Een collega in de Senaat zei een keer tegen me: „Peter, ik ben een groot voorstander van abortus, maar je zet me zo aan het denken.” Dan hoop je dat hij blijft nadenken en dat er iets gebeurt! Een andere collega zei naar aanleiding van een discussie over de genderideologie tegen me: „Ik ben het wel met je eens, maar ik kan dat niet zeggen, want dan sta ik de volgende keer niet op de lijst.” Dan hoop je dat de wal toch het schip gaat keren.
Daarom moeten we hoop blijven houden en uitstralen. Maar dan is het ook nodig om de toekomst tegemoet te treden met redenen voor hoop! En dan komen we uit bij het fundament waarop onze hoop is gebouwd.
Tekort
Waarop is onze hoop gevestigd? Op politici? Op een goede verkiezingsuitslag? Op de nieuwe regering? Of hopen we allereerst en vooral op God? Dan is onze belijdenis: „Hoop op God, en ik zal Hem nog loven. Hij is de menigvuldige verlossing mijns aangezichts, en mijn God.” (Psalm 42/43).
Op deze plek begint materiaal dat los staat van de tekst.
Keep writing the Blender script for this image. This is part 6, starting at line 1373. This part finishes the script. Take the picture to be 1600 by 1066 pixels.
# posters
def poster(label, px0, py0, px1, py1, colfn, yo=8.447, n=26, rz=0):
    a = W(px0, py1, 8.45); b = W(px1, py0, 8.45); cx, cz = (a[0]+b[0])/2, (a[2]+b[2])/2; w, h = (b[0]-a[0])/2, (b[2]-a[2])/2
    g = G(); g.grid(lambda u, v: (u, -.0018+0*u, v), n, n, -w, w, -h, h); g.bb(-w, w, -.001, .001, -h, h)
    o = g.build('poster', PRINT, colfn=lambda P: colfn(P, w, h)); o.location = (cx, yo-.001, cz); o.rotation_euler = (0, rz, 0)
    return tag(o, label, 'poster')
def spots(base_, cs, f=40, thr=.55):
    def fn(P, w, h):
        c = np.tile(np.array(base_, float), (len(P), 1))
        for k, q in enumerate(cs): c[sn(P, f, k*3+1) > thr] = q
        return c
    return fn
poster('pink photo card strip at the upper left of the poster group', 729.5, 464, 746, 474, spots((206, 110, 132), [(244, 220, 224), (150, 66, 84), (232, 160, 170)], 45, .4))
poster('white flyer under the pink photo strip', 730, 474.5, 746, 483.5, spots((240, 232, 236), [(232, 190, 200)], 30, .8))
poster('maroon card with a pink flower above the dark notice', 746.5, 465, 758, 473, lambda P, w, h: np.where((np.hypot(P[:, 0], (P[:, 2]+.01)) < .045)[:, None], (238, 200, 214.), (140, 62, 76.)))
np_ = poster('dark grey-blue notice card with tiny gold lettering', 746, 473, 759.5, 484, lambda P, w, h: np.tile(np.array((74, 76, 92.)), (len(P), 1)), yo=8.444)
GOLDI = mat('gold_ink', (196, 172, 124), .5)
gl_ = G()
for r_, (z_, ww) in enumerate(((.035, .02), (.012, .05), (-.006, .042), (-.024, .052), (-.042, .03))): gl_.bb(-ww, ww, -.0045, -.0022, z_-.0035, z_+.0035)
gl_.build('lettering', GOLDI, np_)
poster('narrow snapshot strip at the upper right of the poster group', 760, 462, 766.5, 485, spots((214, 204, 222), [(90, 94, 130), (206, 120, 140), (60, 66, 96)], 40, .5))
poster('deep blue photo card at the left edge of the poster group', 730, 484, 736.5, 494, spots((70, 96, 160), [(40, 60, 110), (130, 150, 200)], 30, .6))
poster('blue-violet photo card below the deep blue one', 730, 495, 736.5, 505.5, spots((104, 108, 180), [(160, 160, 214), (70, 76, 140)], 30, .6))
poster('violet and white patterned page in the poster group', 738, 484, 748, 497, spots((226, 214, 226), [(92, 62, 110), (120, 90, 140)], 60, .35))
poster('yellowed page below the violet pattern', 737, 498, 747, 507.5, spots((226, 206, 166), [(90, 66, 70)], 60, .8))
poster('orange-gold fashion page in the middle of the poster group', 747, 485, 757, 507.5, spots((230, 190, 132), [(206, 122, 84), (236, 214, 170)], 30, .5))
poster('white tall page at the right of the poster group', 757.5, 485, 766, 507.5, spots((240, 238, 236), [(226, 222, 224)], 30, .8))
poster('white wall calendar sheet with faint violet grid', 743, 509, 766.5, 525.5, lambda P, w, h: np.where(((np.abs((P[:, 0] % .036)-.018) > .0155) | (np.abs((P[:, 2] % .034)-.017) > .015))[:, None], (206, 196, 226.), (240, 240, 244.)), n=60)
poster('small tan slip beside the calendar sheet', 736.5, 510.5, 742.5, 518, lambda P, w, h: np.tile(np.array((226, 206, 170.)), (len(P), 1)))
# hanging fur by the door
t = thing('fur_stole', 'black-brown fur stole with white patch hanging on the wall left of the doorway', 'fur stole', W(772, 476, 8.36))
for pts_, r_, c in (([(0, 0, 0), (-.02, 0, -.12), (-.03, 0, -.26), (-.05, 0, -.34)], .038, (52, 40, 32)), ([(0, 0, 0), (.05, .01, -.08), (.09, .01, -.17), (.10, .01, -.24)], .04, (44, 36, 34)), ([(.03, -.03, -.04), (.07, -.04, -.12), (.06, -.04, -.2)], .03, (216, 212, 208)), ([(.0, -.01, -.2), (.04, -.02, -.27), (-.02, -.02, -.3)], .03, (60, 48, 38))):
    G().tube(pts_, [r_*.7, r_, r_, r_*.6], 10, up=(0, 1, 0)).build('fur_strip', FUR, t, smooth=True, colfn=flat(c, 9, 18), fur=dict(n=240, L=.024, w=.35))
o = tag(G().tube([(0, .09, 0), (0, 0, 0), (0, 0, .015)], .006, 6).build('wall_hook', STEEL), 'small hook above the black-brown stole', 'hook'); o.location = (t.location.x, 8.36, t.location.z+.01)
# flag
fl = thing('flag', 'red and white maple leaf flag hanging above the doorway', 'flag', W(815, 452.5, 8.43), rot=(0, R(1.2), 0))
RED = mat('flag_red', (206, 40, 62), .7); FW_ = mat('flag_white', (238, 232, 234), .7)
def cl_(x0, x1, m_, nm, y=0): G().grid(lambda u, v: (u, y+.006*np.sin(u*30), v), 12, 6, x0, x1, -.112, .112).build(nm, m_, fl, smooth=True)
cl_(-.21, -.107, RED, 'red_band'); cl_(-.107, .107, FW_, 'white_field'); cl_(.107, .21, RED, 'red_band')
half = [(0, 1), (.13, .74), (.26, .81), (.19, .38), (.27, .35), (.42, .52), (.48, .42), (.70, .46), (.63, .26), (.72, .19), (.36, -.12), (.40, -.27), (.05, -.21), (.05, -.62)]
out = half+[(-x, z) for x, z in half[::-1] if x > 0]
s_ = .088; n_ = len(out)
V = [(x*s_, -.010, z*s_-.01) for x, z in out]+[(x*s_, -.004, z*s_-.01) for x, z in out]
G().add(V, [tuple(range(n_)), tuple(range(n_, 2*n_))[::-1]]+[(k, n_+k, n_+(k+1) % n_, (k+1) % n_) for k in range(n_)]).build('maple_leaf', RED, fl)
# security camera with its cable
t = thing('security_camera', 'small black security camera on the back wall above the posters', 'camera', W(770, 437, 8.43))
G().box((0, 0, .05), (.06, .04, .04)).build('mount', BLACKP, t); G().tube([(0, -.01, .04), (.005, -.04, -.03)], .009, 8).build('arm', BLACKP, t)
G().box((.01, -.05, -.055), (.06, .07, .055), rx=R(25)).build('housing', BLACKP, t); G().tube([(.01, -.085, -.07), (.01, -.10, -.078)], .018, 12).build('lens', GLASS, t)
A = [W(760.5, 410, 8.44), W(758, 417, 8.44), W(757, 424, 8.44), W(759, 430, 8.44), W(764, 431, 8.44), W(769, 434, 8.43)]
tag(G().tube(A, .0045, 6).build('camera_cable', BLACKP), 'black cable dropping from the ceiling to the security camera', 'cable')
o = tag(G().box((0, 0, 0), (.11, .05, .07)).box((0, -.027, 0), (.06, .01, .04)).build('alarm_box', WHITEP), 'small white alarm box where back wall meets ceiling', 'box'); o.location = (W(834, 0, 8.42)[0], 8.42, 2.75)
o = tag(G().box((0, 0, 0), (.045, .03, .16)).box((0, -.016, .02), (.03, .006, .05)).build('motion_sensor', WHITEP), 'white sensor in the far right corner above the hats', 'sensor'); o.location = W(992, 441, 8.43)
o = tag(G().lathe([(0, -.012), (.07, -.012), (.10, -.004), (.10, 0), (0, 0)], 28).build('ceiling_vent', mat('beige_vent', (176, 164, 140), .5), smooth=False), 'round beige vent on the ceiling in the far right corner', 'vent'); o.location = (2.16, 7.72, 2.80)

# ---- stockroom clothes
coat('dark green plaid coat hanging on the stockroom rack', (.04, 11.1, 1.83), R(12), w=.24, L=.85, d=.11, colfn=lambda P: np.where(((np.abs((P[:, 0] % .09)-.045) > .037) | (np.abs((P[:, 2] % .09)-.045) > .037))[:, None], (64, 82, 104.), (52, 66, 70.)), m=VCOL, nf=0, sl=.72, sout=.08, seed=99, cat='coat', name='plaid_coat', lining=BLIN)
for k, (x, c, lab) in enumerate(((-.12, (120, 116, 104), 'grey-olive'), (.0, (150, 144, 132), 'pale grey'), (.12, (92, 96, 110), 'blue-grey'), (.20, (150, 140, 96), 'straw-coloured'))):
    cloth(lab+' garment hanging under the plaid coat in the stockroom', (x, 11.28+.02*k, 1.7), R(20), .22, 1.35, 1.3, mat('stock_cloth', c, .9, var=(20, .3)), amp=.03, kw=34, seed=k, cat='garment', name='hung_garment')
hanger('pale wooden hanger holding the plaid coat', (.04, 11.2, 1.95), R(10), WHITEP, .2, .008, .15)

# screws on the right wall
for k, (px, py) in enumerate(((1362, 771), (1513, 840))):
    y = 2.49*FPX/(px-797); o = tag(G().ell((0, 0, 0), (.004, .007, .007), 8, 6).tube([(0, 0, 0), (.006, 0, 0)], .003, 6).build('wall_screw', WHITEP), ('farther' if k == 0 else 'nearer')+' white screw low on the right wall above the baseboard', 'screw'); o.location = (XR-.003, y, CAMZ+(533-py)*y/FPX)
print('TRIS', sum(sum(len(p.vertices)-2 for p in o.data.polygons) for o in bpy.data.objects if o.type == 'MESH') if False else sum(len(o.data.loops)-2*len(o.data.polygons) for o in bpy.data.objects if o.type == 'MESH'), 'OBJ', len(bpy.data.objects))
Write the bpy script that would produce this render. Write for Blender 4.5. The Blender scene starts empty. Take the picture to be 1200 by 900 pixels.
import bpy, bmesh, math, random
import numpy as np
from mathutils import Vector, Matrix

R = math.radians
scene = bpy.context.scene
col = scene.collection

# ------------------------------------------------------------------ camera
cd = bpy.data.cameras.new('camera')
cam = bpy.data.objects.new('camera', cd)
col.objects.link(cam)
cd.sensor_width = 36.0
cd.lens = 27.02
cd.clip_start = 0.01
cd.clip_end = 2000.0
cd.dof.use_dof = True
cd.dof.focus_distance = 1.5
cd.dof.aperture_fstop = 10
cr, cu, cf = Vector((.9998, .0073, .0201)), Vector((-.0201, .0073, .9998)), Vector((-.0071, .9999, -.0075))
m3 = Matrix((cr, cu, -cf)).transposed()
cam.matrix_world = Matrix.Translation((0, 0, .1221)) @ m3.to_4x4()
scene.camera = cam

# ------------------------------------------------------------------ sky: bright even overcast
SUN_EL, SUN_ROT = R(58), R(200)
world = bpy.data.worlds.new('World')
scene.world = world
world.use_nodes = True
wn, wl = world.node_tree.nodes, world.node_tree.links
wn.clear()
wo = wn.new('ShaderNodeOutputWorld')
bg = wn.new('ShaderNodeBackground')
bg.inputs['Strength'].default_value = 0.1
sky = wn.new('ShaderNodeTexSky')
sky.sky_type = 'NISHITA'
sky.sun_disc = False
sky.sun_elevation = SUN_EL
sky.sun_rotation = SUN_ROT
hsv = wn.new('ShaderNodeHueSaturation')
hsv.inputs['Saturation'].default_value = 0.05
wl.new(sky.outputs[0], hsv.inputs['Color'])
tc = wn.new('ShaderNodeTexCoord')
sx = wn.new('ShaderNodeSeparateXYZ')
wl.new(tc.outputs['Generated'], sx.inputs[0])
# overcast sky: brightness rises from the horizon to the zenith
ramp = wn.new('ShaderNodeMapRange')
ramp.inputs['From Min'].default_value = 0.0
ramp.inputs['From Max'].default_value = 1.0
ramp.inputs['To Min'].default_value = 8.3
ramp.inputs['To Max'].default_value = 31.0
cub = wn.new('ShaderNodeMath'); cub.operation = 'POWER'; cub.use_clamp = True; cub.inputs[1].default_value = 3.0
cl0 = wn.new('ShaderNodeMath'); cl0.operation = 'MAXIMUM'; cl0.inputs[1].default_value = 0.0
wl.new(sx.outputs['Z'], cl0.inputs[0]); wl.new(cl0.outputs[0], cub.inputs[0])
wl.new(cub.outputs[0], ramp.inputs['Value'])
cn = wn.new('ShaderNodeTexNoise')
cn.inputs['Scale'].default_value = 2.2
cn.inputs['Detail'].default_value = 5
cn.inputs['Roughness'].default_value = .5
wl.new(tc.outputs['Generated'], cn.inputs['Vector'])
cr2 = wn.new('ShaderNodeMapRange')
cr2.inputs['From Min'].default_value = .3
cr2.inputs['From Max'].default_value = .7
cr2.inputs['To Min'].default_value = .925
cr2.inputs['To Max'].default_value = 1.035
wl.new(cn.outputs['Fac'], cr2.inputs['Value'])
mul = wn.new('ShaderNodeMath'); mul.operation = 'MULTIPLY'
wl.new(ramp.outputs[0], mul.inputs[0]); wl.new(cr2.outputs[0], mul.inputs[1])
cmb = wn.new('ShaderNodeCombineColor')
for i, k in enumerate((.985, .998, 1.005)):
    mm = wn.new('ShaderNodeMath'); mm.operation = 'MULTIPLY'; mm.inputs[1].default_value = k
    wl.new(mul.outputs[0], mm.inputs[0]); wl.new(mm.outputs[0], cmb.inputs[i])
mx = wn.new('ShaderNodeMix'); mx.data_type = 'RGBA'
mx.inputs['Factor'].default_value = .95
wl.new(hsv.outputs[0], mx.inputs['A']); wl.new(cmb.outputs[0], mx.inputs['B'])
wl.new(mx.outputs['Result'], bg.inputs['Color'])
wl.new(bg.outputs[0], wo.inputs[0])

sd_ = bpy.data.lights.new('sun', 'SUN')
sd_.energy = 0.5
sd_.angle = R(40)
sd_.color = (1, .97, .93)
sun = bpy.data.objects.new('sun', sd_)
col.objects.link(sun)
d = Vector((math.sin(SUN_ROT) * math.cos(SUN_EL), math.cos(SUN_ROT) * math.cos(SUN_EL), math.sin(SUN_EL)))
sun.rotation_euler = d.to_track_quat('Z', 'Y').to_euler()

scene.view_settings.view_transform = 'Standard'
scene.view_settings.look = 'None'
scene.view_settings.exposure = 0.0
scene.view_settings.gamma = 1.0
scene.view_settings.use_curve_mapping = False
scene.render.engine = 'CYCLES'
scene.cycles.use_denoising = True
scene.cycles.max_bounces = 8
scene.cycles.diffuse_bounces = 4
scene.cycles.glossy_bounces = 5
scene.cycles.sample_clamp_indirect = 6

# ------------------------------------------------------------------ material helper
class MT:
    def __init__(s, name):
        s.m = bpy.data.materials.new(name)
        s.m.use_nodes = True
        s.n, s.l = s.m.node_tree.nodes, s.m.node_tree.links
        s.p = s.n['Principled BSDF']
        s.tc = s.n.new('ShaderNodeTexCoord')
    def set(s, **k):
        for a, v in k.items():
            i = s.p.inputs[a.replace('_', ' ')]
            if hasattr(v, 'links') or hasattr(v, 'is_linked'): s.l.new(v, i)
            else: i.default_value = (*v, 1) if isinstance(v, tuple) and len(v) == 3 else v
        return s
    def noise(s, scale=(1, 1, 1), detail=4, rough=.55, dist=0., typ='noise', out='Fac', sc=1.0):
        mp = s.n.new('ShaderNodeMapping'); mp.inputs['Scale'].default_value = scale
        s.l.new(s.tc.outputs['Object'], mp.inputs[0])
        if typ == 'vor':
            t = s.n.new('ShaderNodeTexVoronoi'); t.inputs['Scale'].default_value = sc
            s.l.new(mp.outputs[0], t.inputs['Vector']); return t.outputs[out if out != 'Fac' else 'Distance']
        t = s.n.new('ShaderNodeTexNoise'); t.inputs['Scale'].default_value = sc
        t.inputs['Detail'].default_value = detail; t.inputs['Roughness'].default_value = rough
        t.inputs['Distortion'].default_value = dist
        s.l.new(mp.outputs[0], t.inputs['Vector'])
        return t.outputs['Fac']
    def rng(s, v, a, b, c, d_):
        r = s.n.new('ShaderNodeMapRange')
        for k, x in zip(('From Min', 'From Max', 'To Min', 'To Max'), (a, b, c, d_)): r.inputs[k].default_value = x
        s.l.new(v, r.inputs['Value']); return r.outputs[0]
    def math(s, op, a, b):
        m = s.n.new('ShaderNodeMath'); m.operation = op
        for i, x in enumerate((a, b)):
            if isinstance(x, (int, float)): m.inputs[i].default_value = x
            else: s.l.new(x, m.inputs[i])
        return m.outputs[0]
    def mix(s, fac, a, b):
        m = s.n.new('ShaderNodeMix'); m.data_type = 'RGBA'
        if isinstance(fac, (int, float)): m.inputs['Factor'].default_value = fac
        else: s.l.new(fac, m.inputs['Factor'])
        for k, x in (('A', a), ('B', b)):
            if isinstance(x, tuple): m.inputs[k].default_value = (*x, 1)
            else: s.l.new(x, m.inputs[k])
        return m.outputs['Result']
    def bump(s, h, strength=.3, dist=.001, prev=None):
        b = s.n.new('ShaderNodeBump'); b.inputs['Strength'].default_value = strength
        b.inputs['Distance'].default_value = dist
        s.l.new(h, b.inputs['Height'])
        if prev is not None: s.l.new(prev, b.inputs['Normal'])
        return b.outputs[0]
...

Als je hoop op God gevestigd is, heb je vaste grond onder de voeten. Dan sta je op een fundament dat goed en heilzaam is voor de samenleving. Dan komt je politieke handelen in een ander licht te staan. Dan hebben we ook hoop voor de samenleving, ook al wijkt die op allerlei fronten af van wat Gods Woord ons voorhoudt. Of sterker nog: hoop voor de samenleving juist als die samenleving op allerlei fronten afwijkt van Gods Woord. Pas als er een tekort is, als je ergens naar uitziet of als je ergens verwachting van hebt, ontstaat er hoop. Hoop die wordt verwoord in genoemd lied, nu inclusief de slotregels:
„Die hoop moet al ons leed verzachten. Komt reisgenoten, ’t hoofd omhoog! Voor hen, die ’t heil des Heeren wachten, Zijn bergen vlak en zeeën droog.
O zaligheid niet af te meten, O vreugd, die alle smart verbant! Daar is de vreemd’lingschap vergeten. En wij, wij zijn in ’t Vaderland!”
Dat is een hoopvol perspectief!
De auteur is fractievoorzitter van de SGP in de Eerste Kamer. Dit artikel is een verkorte weergave van de toespraak die hij op 18 september hield tijdens de residentiepauzedienst in de Waalse Kerk in Den Haag.